Eskilerin eskimez bir sözü vardır; “Kâmus namustur” diye. Öyledir gerçekten. Zira, düşüncenin ve anlamın taşıyıcısı kelimelerdir; insanlar, kelimeler ile düşünür ve anlaşırlar. O yüzden, kelimelere, yani kâmusa dair bir yozlaşma, ister istemez doğru düşünüşün ve doğru anlayışın da mahvını getirmektedir. Kur’ân-ı Hakîm’in ve onu bize bildiren Hz. Peygamber’in bazı kelimeler üzerindeki ısrarının bir hikmeti de bu olsa gerektir.
Meselâ, kök itibarıyla ‘kat kat artma’ anlamını taşıyan ‘riba’yı, yani ‘faiz’i ele alalım. ‘Riba’ (kat kat artma) kelimesini özellikle faiz için ilk kez kullananlar, faizi benimseyen ve beğenen insanlar olmalı ki, bu kelimeyi lâyık görmüşlerdir ona. Oysa Kur’ân, bu kullanımın ardındaki yanlış düşünüşe karşı ince bir uyarıda bulunur bir âyetinde. Hayır, yanlıştır; riba (faiz), kat kat artmaz, bilakis ‘Allah ribayı mahveder’ (bkz. Bakara, 2:276). Buna karşılık, âyetin hemen sonraki ibaresine bakarsak, ‘sadakayı da ribalandırır.’ Yani, ‘riba’ adı verilen şey hakikat-ı halde mahvolan ve mahva götüren birşeydir; ve eksilme zannedilen sadaka ise ribalanan birşey.
Sadaka, bildiğimiz üzere, bir insanın ihtiyaç hâlinde gördüğü başka insanlara kendi malından verdiği birşeyin adıdır; ama, kök anlamı itibarıyla, ‘sadaka’nın ‘vermek’le hiç mi hiç alâkası yoktur. Sadaka, kök anlamı itibarıyla, ‘sadakat’le, ‘sıdk’la, ‘tasdik’le akrabadır. Ve bu kelimeyi bildiğimiz sadaka anlamında defalarca kullanan Kur’ân, bildiğimiz ‘sadaka’ ile bildiğimiz ‘sadakat’ ve ‘tasdik’ arasındaki anlam akrabalığına da çeker dikkatimizi.

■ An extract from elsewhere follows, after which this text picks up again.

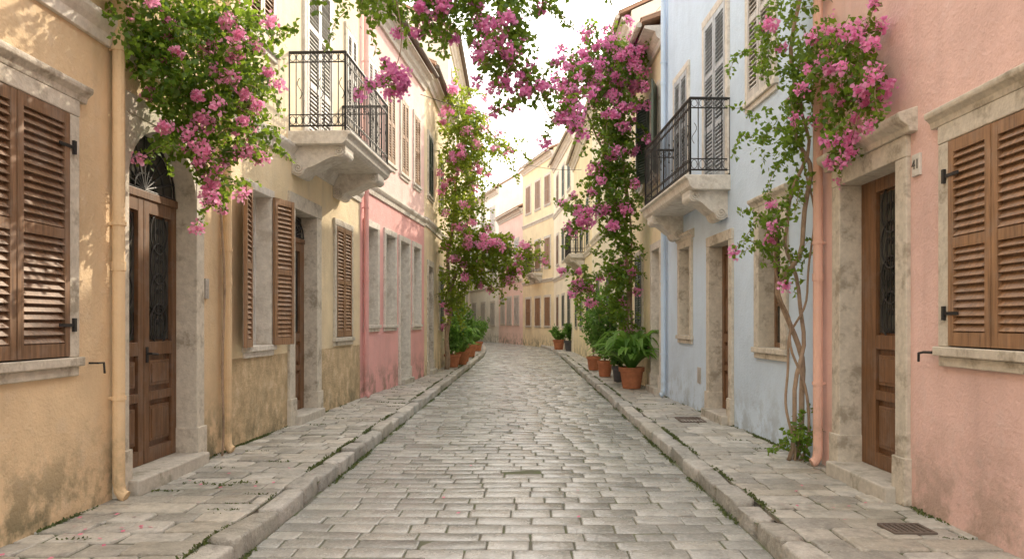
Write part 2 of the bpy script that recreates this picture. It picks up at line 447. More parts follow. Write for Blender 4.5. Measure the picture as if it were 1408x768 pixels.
    def door(s,D0,D1,z1,mat='door',leaves=1,glazed=False,transom=0,fw=.16,fmat='trim',hood=False,z0=.24,step=.14,stile=.09):
        u0,u1=s.U(D0),s.U(D1); s.open.append((u0,u1,.0,z1)); fr=s.fr
        zt=z1-transom
        b=MB(fr); gl=MB(fr); gr=MB(fr)
        lw=(u1-u0)/leaves
        for i in range(leaves):
            a=u0+lw*i+.004; c=a+lw-.008; st=stile
            b.box(a,c,z0,zt,-.25,-.205)
            b.box(a,a+st,z0,zt,-.206,-.165); b.box(c-st,c,z0,zt,-.206,-.165)
            zr=[z0,z0+(zt-z0)*.16,z0+(zt-z0)*.43,zt-.12]; 
            for z,h in ((z0,.13),(zr[2]-.05,.12),(zt-.12,.12),(z0+(zt-z0)*.235,.08)): b.box(a+st,c-st,z,z+h,-.206,-.167)
            for za,zb in ((z0+.15,z0+(zt-z0)*.235-.02),(z0+(zt-z0)*.235+.1,zr[2]-.07)):
                b.box(a+st+.03,c-st-.03,za+.03,zb-.03,-.206,-.178)
                b.box(a+st+.06,c-st-.06,za+.06,zb-.06,-.18,-.170)
            za,zb=zr[2]+.09,zt-.14
            if glazed:
                gl.box(a+st+.01,c-st-.01,za,zb,-.2045,-.196)
                m_=(a+c)/2
                for uu in (m_-.07,m_,m_+.07): gr.tube([fr.p(uu,za,-.185),fr.p(uu,zb,-.185)],.006,5)
                for k in range(4):
                    zc=za+(zb-za)*(k+.5)/4; rr=(c-a-2*st)*.36
                    gr.tube([fr.p(m_+rr*math.cos(x),zc+rr*1.25*math.sin(x),-.185) for x in np.linspace(0,2*math.pi,17)[:-1]],.008,5,closed=True)
                    for sg in (-1,1):
                        gr.tube([fr.p(m_+sg*(.02+rr*.6*(x/5)*abs(math.cos(x))),zc+rr*.9*(x/5)*math.sin(x),-.183) for x in np.linspace(.2,5,16)],.006,4)
            else:
                zm=(za+zb)/2
                for x,y in ((za,zm-.04),(zm+.04,zb)):
                    b.box(a+st+.03,c-st-.03,x+.02,y-.02,-.206,-.18)
        if transom:
            b.box(u0,u1,zt,zt+.07,-.25,-.15)
            gl.box(u0+.02,u1-.02,zt+.07,z1-.02,-.22,-.2)
            cu=(u0+u1)/2; R=(u1-u0)/2-.04
            for a in np.linspace(0,math.pi,11): gr.tube([fr.p(cu,zt+.08,-.16),fr.p(cu+R*math.cos(a),zt+.08+(transom-.12)*math.sin(a),-.16)],.009,5)
            for f in (.3,.62,.98): gr.tube([fr.p(cu+R*f*math.cos(a),zt+.08+(transom-.12)*f*math.sin(a),-.16) for a in np.linspace(0,math.pi,13)],.010,5)
        d=b.mk('door',M[mat],s.e,bev=.004)
        if gl.V: gl.mk('door_pane',M['glass'],d)
        if gr.V: gr.mk('door_grille',M['iron'],d)
        s.surround(u0,u1,.12,z1,fw,M[fmat],d,door=True,arch=transom-.05 if leaves==2 else 0)
        b=MB(fr); b.box(u0-.05,u1+.05,.10,z0-.002,-.26,step); b.mk('step',M['step'],d,bev=.015)
        hu=(u0+u1)/2+(.05 if leaves==2 else -(u1-u0)/2+.1)
        b=MB(fr); b.tube([fr.p(hu,1.22,-.165),fr.p(hu,1.22,-.12),fr.p(hu+.05,1.215,-.11),fr.p(hu+.1,1.21,-.115)],.011,6); b.box(hu-.02,hu+.02,1.14,1.28,-.166,-.158); b.mk('handle',M['iron'],d)
        if hood:
            z=z1+fw+.02
            b=MB(fr); b.prism([(-.01,z-.02),(.06,z-.02),(.07,z+.02),(.10,z+.04),(.13,z+.06),(.14,z+.09),(.14,z+.12),(-.01,z+.17)],u0-fw-.10,u1+fw+.10); b.mk('door_hood',M[fmat],d,bev=.008)
        return d
    def pipe(s,D,mat,z1=None,r=.045,off=.075):
        u=s.U(D); z1=z1 or s.H-.3; fr=s.fr
        b=MB(fr); b.tube([fr.p(u,z1,off),fr.p(u,.26,off),fr.p(u,.20,off+.008),fr.p(u,.165,off+.03),fr.p(u,.15,off+.06)],r,12)
        for z in np.arange(.9,z1,1.35):
            b.tube([fr.p(u,z,off),fr.p(u,z+.03,off)],r+.009,12); b.box(u-.01,u+.01,z+.005,z+.025,-.01,off)
        for z in np.arange(1.9,z1,2.0): b.tube([fr.p(u,z,off),fr.p(u,z+.07,off)],r+.006,12)
        return b.mk('downpipe',mat,s.e,smooth=False)
    def balcony(s,D0,D1,proj,zs,zt,rail,slabmat='trimwhite',consoles=True):
        fr=s.fr; u0,u1=s.U(D0),s.U(D1)
        b=MB(fr)
        b.prism([(-.02,zs+.04),(-.02,zt),(proj+.04,zt),(proj+.05,zt-.02),(proj+.04,zt-.045),(proj+.01,zt-.055),(proj+.0,zt-.08),(proj-.02,zs+.09),(proj-.05,zs+.06),(proj-.09,zs+.04)],u0,u1)
        B=b.mk('balcony',M[slabmat],s.e,bev=.012)
        for uc in (u0+.32,u1-.36):
            b=MB(fr); w=.20; pr=proj*.92; zq=zs+.035
            prof=[(-.02,zq+.016),(pr,zq+.016)]
            R1=.075
            for k in range(11):
                a=math.pi*(.1-.75*k/10); prof.append((pr-R1+R1*math.cos(a),zq-R1+.01+R1*math.sin(a)))
            c0=prof[-1]; c1=(.17,zq-.29)
            for k in range(1,12):
                f=k/12; s_=f*f*(3-2*f); prof.append((c0[0]+(c1[0]-c0[0])*f, c0[1]+(c1[1]-c0[1])*s_))
            for k in range(9):
                a=math.pi*(-.1-.75*k/8); prof.append((.09+.085*math.cos(a),zq-.31+.08*math.sin(a)))
            prof+=[(-.02,zq-.37)]
            b.prism(prof,uc-w,uc+w)
            for (cd,cz,R) in ((pr-R1-.01,zq-R1+.015,.062),(.095,zq-.29,.075)):
                for du in (-w-.018,w+.004):
                    sp=[fr.p(uc+du+.007,cz+R*(1-k/28)*math.sin(-k*.5),cd+R*(1-k/28)*math.cos(-k*.5)) for k in range(26)]
                    b.tube(sp,.013,6)
            b.mk('bracket',M[slabmat],B,bev=.004)
        b=MB(fr); zr=zt+rail; i=.04
        def seg(pa,pb):
            (ua,da),(ub,db)=pa,pb; Ls=math.hypot(ub-ua,db-da); n=max(3,int(Ls/.09))
            P=lambda f,z:(fr.p(ua+(ub-ua)*f,z,da+(db-da)*f))
            for z,r in ((zr,.02),(zr-.13,.009),(zt+.07,.012),(zt+.22,.008)): b.tube([P(0,z),P(1,z)],r,6)
            for k in range(n+1):
                f=k/n; r=.015 if k in (0,n) else .0072
                b.tube([P(f,zt+.0 if k in(0,n) else zt+.07),P(f,zr)],r,5)
                if k<n:
                    f2=(k+.5)/n; rr=min(.04,Ls/n*.42)
                    e=np.array([(ub-ua)/Ls,(db-da)/Ls])
                    for zc,ry in ((zr-.067,.05),(zt+.145,.06)):
                        b.tube([fr.p(ua+(ub-ua)*f2+e[0]*rr*math.cos(x),zc+ry*math.sin(x),da+(db-da)*f2+e[1]*rr*math.cos(x)) for x in np.linspace(0,2*math.pi,11)[:-1]],.005,4,closed=True)
                    if k%3==1:
                        zc=zt+.22+(zr-.13-zt-.22)*.5
                        b.tube([fr.p(ua+(ub-ua)*f2+e[0]*rr*.8*math.sin(x*2),zc+.14*(x-math.pi/2)/(math.pi/2),da+(db-da)*f2+e[1]*rr*.8*math.sin(x*2)) for x in np.linspace(0,math.pi,11)],.005,4)
        seg((u0+i,.0),(u0+i,proj-i)); seg((u0+i,proj-i),(u1-i,proj-i)); seg((u1-i,proj-i),(u1-i,.0))
        b.mk('railing',M['iron'],B)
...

Sadaka, sadakattir gerçekten. Zira, sadaka, “Mülk O’nundur” sözünü gerçekten bilerek ve inanarak mı söylediğimizin, mülkün Malikinin gerçekten Allah olduğunu tasdik edip etmediğimizin bir sınanması hükmündedir. Kendisinde olanı gerçekten O’ndan bilen biri, bunu ‘sadaka’ ile teyid ve tasdik eder. Zira, ancak Verenin O olduğunu bilen bir insan gönül rahatlığıyla ve karşılığında maddî-manevî hiçbir menfaat beklemeksizin başkalarına verebilir.
Açıkçası, her sadaka verişimizde, sadakatimizi teyid ederiz esasında. Her sadaka, bir sadakat teyididir. Sadaka, ‘Mülk O’nundur’ hakikatine sadakatin meyvesidir. Madem öyle, muhtaçların giderek arttığı zor bir zamanda sadakatimizi gösterelim. Madem öyle, gereğince ve yeterince veremiyorsak, kendimizi ‘Mülk O’nundur’ hakikati noktasında yepyeni bir talimden geçirelim.